Reflections of Jefferson Tidal Basin

Memorial day on the Mall
A great capital. A great loss. A great pity. A great Nation.

In all my travels I have not viewed such magnificence achieved in such a short period of time! But these are through the eyes of technology, architecture and engineering. I see the dream, I believe in it - it does exist, but that is not the dream of one and all. With such wisdom exists great power, but the power is lost.

I contrast a day in a city filled with people who where sent to kill for an ideology, and kill those who had a difference of option, or to kill because of mineral resources, because of power and greed to wisdom. "...The test of our progress is not whether we add more to the abundance of those who have much; it is whether we provide enough for those who have too little." Why are they who kill the ones who have nothing for the ones who have so much heroes?
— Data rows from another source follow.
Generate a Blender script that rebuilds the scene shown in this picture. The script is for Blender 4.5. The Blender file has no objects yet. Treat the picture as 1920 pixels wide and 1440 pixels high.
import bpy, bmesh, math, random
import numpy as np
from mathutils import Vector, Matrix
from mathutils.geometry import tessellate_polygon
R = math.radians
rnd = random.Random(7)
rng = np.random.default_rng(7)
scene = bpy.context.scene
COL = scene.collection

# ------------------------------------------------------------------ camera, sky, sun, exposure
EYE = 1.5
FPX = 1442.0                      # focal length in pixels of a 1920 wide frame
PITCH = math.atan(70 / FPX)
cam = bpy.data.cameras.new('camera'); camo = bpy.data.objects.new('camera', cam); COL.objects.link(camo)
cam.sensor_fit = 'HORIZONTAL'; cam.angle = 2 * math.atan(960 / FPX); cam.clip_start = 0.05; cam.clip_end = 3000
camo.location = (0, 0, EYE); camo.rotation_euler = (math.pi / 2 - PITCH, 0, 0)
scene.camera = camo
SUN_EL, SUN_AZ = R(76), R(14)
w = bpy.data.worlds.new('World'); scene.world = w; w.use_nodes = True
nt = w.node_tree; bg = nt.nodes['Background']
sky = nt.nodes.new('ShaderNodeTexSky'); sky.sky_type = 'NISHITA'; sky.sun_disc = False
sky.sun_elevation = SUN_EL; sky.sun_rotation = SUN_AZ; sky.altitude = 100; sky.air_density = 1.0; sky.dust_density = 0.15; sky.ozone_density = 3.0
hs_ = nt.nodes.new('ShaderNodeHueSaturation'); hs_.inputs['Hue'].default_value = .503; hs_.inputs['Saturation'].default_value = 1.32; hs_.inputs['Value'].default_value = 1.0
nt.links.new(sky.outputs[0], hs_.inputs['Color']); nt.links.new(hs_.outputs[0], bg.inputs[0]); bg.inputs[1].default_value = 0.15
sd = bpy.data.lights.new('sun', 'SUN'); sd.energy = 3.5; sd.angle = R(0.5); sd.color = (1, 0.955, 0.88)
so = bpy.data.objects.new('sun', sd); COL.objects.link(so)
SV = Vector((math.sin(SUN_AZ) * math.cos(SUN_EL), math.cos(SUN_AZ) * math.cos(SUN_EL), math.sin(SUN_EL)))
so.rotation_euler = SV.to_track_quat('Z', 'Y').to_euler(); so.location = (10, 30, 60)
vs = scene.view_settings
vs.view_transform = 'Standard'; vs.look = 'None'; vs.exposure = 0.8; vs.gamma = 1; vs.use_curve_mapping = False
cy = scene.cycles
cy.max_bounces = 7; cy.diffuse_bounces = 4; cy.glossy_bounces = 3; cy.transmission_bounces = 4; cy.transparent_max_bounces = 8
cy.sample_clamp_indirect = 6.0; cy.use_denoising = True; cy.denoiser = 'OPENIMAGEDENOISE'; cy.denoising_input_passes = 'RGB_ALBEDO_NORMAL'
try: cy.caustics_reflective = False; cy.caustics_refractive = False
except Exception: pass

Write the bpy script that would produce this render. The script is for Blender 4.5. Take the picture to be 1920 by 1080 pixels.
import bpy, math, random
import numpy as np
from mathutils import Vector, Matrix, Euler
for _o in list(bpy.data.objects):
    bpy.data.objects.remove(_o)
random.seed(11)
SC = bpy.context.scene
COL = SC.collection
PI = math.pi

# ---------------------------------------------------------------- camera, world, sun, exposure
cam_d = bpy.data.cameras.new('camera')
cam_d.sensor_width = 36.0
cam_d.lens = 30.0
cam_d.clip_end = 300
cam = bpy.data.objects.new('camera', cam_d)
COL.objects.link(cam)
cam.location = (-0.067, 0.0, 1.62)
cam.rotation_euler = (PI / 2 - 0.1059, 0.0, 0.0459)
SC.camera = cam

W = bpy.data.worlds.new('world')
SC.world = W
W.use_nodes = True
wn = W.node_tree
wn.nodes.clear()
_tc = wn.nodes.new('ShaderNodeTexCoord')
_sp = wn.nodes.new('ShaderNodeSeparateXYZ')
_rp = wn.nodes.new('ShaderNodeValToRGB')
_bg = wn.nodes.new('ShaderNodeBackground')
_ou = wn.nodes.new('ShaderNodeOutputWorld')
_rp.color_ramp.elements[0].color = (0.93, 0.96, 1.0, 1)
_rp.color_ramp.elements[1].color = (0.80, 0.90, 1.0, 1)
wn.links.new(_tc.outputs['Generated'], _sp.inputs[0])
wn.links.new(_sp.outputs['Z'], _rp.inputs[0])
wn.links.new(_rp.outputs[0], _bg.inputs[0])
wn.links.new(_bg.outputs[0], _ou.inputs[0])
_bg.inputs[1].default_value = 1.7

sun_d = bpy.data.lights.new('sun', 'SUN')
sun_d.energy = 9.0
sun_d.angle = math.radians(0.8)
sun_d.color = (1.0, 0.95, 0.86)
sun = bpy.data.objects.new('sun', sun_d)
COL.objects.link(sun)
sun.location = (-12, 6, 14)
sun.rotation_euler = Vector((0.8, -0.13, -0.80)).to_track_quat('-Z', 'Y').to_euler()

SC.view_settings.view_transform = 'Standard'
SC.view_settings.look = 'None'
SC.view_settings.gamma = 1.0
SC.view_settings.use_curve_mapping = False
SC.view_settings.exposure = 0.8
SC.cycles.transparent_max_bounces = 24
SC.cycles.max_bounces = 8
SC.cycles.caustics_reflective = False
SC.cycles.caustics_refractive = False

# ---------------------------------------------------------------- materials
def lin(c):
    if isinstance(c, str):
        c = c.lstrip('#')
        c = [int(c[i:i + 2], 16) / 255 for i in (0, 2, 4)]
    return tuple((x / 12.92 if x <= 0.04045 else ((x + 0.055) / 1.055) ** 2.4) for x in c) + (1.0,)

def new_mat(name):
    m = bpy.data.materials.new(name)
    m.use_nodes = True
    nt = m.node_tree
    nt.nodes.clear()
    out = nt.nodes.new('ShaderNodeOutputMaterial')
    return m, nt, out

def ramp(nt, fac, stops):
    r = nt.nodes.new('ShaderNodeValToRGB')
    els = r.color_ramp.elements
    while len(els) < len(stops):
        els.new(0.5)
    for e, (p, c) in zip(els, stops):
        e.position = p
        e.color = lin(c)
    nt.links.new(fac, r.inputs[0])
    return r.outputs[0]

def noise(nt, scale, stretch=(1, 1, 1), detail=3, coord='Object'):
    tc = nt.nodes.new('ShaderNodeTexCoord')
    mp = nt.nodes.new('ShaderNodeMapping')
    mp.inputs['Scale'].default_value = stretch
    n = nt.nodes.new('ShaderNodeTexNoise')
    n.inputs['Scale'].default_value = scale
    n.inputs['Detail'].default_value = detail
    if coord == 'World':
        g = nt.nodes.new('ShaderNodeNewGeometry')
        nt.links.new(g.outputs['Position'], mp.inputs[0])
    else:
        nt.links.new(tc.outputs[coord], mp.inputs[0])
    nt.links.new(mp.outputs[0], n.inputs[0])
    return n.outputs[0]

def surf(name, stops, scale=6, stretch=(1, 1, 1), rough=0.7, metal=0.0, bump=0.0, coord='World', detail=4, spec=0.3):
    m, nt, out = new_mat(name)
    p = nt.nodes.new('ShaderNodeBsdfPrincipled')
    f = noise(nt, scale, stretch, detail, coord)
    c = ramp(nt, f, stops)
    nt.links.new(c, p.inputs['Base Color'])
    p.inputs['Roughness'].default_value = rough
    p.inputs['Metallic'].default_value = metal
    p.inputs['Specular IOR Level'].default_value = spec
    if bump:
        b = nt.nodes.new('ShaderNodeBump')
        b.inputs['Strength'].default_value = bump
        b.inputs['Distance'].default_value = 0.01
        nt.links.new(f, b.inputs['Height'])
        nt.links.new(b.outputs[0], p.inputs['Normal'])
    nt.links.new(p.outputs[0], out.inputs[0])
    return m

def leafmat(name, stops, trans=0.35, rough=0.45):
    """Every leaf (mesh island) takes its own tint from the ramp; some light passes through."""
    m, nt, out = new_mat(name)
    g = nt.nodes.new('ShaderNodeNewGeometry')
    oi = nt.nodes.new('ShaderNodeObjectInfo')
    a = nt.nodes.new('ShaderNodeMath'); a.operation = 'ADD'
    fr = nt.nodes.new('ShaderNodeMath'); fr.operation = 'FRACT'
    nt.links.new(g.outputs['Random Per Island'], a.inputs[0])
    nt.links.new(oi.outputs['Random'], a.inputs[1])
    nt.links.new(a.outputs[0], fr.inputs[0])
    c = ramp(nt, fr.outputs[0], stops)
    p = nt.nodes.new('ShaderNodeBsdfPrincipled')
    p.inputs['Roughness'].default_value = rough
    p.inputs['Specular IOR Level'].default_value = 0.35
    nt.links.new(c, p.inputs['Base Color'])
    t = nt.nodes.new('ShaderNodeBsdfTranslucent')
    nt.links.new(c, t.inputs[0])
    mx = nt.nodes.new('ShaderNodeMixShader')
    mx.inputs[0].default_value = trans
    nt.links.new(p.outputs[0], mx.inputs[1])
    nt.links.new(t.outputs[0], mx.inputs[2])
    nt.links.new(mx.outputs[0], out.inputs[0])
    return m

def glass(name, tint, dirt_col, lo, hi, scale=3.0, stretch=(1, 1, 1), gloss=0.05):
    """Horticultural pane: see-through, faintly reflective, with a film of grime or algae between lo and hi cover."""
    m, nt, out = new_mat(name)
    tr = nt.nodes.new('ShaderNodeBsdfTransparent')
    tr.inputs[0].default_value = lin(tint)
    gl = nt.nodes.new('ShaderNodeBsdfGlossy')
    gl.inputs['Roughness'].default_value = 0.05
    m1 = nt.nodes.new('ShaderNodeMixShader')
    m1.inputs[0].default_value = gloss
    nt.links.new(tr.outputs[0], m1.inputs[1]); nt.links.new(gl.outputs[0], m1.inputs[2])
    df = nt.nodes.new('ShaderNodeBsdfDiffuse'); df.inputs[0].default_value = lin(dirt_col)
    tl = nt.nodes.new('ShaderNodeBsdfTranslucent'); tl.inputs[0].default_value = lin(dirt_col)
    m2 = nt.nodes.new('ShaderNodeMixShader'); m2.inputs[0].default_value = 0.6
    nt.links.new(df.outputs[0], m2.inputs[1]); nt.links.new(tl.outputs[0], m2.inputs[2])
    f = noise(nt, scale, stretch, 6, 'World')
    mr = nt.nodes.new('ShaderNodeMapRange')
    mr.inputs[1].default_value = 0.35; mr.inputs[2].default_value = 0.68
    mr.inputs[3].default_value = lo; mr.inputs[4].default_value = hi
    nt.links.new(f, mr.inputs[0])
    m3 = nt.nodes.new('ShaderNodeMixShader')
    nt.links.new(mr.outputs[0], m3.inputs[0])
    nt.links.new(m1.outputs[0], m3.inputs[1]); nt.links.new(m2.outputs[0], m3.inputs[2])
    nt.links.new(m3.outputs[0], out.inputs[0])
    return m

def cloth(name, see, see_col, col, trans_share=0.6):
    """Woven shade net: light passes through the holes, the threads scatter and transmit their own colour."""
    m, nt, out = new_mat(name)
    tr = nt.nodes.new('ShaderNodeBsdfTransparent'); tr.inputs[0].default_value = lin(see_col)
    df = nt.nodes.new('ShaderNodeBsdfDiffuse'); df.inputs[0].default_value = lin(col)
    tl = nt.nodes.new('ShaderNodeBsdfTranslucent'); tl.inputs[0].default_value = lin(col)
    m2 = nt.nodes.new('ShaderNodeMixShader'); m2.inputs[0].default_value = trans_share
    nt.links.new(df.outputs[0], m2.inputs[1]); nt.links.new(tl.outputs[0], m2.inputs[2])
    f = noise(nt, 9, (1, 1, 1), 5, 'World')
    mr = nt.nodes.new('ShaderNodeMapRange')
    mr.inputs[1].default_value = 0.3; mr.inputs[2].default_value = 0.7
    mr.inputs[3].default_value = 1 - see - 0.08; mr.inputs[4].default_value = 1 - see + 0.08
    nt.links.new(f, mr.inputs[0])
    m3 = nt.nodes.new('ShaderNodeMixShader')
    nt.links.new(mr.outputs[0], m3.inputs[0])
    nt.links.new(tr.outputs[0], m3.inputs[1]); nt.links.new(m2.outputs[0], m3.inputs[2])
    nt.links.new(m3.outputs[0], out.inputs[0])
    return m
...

Sadly, as I walk through the masses who have gone to kill for the ideologies of on nation with memorials packed with people respecting those who died for a cause greater than what they understood, I walk a stones throw away to places that stand empty, filled with wisdom. While I walk through the conversations of guns and machines, I boil inside thinking about the world beyond these borders. And then serenity in a nation unjust where words of wisdom carved in stone make no sound. "More than an end to war, we want an end to the beginnings of all wars." Where ever present racial inequalities are hidden and brushed aside because a man who lineage was not of serfdom becomes the leader of the nation. Yes inspiring, but as a foreigner in his own xenophobic community that he has been classified, what progress is that? What subtle hidden problems does this great nation have, what wisdom is being used to progress?

This achievement of violence and it glorification scares me. Where I am used to the marketing of the weapons of killing and war being confined to the technical magazines and targeted and the people make the decisions what will defend a nation, I pass them on my way around town like an advert for a loaf of bread. "We have faith that future generations will know that here, in the middle of the twentieth century, there came a time when men of good will found a way to unite, and produce, and fight to destroy the forces of ignorance, and intolerance, and slavery, and war." Have they forgotten already, does no one come to read the writing on the wall!

I always wondered what makes a developed nation? I compare these people to those of places labelled as developing, where the heart is greater than the mind, and human compassion is greater than the government, and have no fear in deciding who is developed. Is it is a great nation still on the journey to greatness. I feel in other parts of the world, by means of great leaders they are leaps and bounds ahead, and still running. Perhaps the greatest strength of these countries is the importance of education in the youth. I had the chance to visit a School on my stay and hear about 3 out 25 kids are in class because it is the first lesson; yet in the valley of a thousand hills seeing kids walking before the sunrise to reach their first class on time. I do believe a great nation waiting to blossom!

I leave you with some last words of wisdom that only education can progress:
"I am not an advocate for frequent changes in laws and constitutions, but laws and institutions must go hand in hand with the progress of the human mind. As that becomes more developed, more enlightened, as new discoveries are made, new truths discovered and manners and opinions change, with the change of circumstances, institutions must advance also to keep pace with the times. We might as well require a man to wear still the coat which fitted him when a boy as civilized society to remain ever under the regimen of their barbarous ancestors."